Tuesday, September 28, 2010

Anti-Gay Group Wants Special Rights

We're not gonna fill out any stinkin' paperwork!
Yes, you read that correctly! The National Organization for Marriage (NOM) doesn't want to have to fill out a bunch of forms just to bash gays.

A group that opposes same-sex marriage sued the Rhode Island Board of Elections, saying it wants to run ads in the governor's race and other contests but doesn't want to have to comply with state campaign finance laws.

The National Organization for Marriage said in a federal lawsuit that it should not be forced to report its expenditures or comply with spending limits or bans that are required for political action committees. The group said it shouldn't be considered a PAC because it's not controlled by a political candidate and does not spend the majority of its money on Rhode Island's political races. It says the rules for PACs are burdensome and interfere with free speech.

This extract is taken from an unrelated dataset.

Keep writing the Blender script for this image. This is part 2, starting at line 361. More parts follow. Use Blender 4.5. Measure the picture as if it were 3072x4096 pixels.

"You have to negotiate the myriad regulations that apply, and for a lot of organizations, it's just not worth it," said Jeffrey Gallant, a lawyer with the James Madison Center for Free Speech, which is representing the group. "These laws are a deterrent for free and open speech in political matters."
Gee ... that's too bad!

It's common place for anti-gay groups to claim the LGBT community wants "special rights" -- you know, like liberty and freedom. The right to marry the people we love, or not get fired from a job simply for being gay.

Now it seems it's the ANTI-gay group wanting the SPECIAL RIGHTS. Everyone else has to play by the rules, but NOM seems to think there should be an exception for them. After all, filling out all that paperwork is hard!
Rhode Island is one of two New England states that does not allow same-sex marriage.

Mike Healey, a spokesman for the attorney general's office, which is representing the board of elections, declined to comment Monday but said the National Organization for Marriage has filed similar suits in other states.

Gallant said the organization's lawsuit was supported by a recent blockbuster U.S. Supreme Court decision that freed businesses and unions to directly spend money on federal elections.

U.S. District Judge Mary Lisi has scheduled an in-chambers conference on the lawsuit for Thursday.
NOM isn't a business or union, it's an advocacy group, so let's see how Judge Lisi rules on this.